Shipowners face huge costs from stowaways, warns UK P&I Club
The UK P&I Club has issued an advisory for shipowners on stowaways, pointing out that “with the migrant crisis in the Mediterranean and the media attention this continues to receive, it is often easy to forget that the problem of stowaways is still a very real problem for shipowners.”

“The majority of stowaways are finding more creative ways in which to board ships,” points out Amanda Hastings, UK P&I Club claims executive, meaning steps may need to be taken to alter ship design.

For example, on many vessels stowaways can access the ship by climbing through the rudder trunk section, which can be prevented by retrofitting bars across it.

The Club recommends that on discovery of a stowaway, their presence must be made known to the owners, port agents and the ship’s P&I Club, and that the stowaway should be searched and questioned.
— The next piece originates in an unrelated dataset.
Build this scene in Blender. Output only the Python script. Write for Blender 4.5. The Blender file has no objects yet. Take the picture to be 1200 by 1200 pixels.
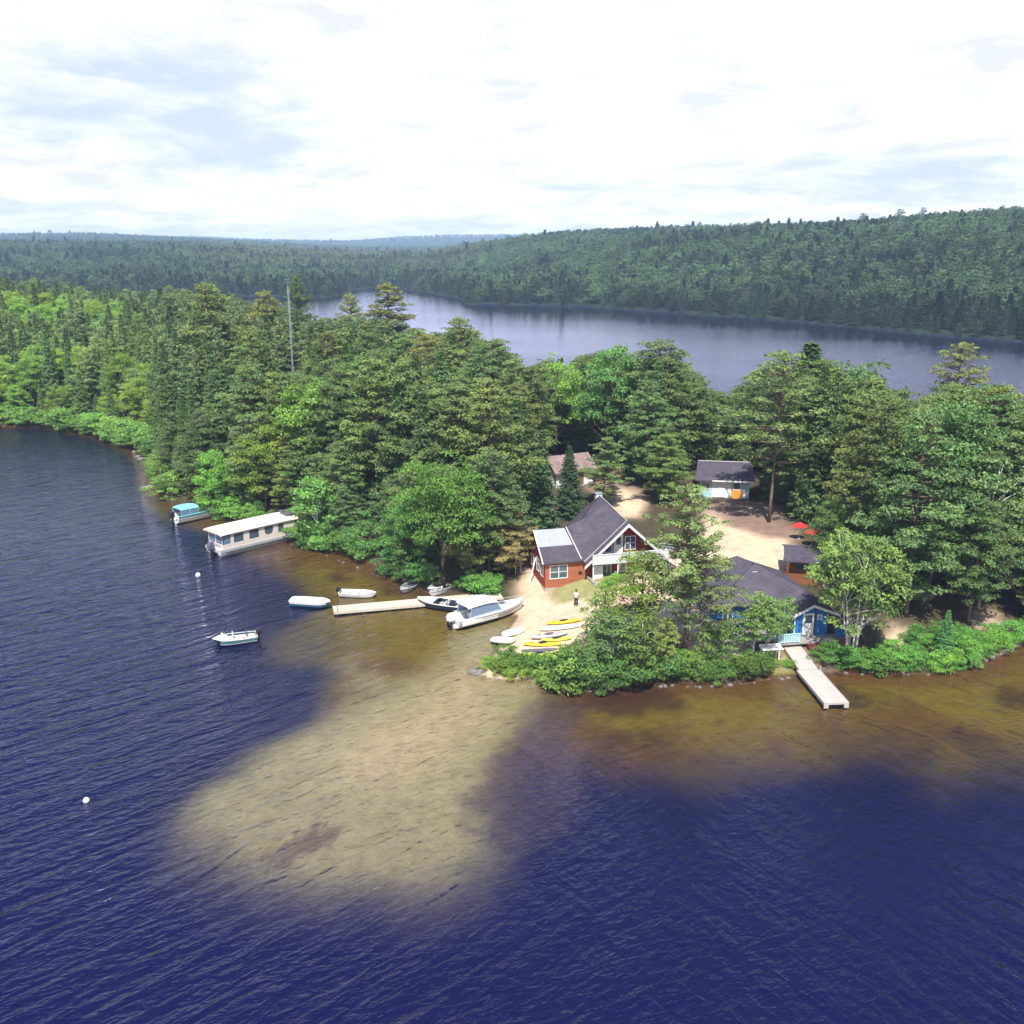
import bpy, math, random
import numpy as np
from mathutils import Vector, Matrix
PI = math.pi
R = math.radians
rnd = random.Random(7)
rng = np.random.default_rng(11)
SC = bpy.context.scene
COL = SC.collection

# ------------------------------------------------------------------ camera
CAM_H, PITCH, FOV = 35.0, R(15.05), R(55)
FPX = 600 / math.tan(FOV / 2)

def at(px, py, z=0.0):
    """world point at height z seen at photo pixel (px, py)"""
    u = (px - 600) / FPX; v = -(py - 600) / FPX
    dy = math.cos(PITCH) + v * math.sin(PITCH); dz = -math.sin(PITCH) + v * math.cos(PITCH)
    t = (z - CAM_H) / dz
    return (u * t, dy * t)

def to_px(x, y, z):
    zz = z - CAM_H
    dep = y * math.cos(PITCH) - zz * math.sin(PITCH); up = y * math.sin(PITCH) + zz * math.cos(PITCH)
    return 600 + FPX * x / dep, 600 - FPX * up / dep

cd = bpy.data.cameras.new('camera'); cam = bpy.data.objects.new('camera', cd); COL.objects.link(cam)
cam.location = (0, 0, CAM_H); cam.rotation_euler = (PI / 2 - PITCH, 0, 0)
cd.sensor_fit = 'HORIZONTAL'; cd.angle = FOV; cd.clip_start = 0.5; cd.clip_end = 30000
SC.camera = cam

# ------------------------------------------------------------------ nodes
class NT:
    def __init__(s, tree):
        s.t = tree; s.n = tree.nodes; s.l = tree.links
        s.n.clear()
    def __call__(s, kind, _in=None, **kw):
        nd = s.n.new(kind)
        for k, v in kw.items(): setattr(nd, k, v)
        for k, v in (_in or {}).items():
            sock = nd.inputs[k]
            if isinstance(v, bpy.types.NodeSocket): s.l.new(v, sock)
            else: sock.default_value = v
        return nd
    def math(s, op, a, b=0.0, c=0.0, clamp=False):
        nd = s('ShaderNodeMath', operation=op, use_clamp=clamp)
        for i, v in enumerate((a, b, c)):
            if isinstance(v, bpy.types.NodeSocket): s.l.new(v, nd.inputs[i])
            else: nd.inputs[i].default_value = v
        return nd.outputs[0]
    def mix(s, fac, a, b, blend='MIX'):
        nd = s('ShaderNodeMix', data_type='RGBA', blend_type=blend)
        for i, v in ((0, fac), (6, a), (7, b)):
            if isinstance(v, bpy.types.NodeSocket): s.l.new(v, nd.inputs[i])
            else:
                nd.inputs[i].default_value = v if i == 0 else (tuple(v) + (1,))[:4]
        return nd.outputs[2]
    def ramp(s, fac, stops, interp='LINEAR'):
        nd = s('ShaderNodeValToRGB'); cr = nd.color_ramp; cr.interpolation = interp
        while len(cr.elements) < len(stops): cr.elements.new(0.5)
        for e, (p, c) in zip(cr.elements, stops):
            e.position = p; e.color = (tuple(c) + (1,))[:4] if hasattr(c, '__len__') else (c, c, c, 1)
        s.l.new(fac, nd.inputs[0]); return nd.outputs[0]
    def noise(s, vec, scale, detail=3, rough=0.55, dist=0.0, out=0):
        i = {'Scale': scale, 'Detail': detail, 'Roughness': rough, 'Distortion': dist}
        if vec is not None: i['Vector'] = vec
        return s('ShaderNodeTexNoise', i).outputs[out]
    def mapping(s, vec, scale=(1, 1, 1), rot=(0, 0, 0), loc=(0, 0, 0)):
        return s('ShaderNodeMapping', {'Vector': vec, 'Scale': scale, 'Rotation': rot, 'Location': loc}).outputs[0]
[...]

The ship’s Master should also produce a statement of the incident, confirming whether preventative procedures were followed.

“Shipowners should also be aware of the potential costs of disembarking stowaways, for example in Brazil, a straightforward repatriation can cost upwards of $30,000 per stowaway,” adds Hastings, that figure quickly increasing in the event of lengthy detention and/or subsistence/repatriation costs.

“If a stowaway is discovered once the ship has left port, dependent on location, shipowners may find it more cost effective to return to port and disembark the stowaway there, rather than risk higher costs in other jurisdictions, such as Brazil,” the UK P&I Club advises.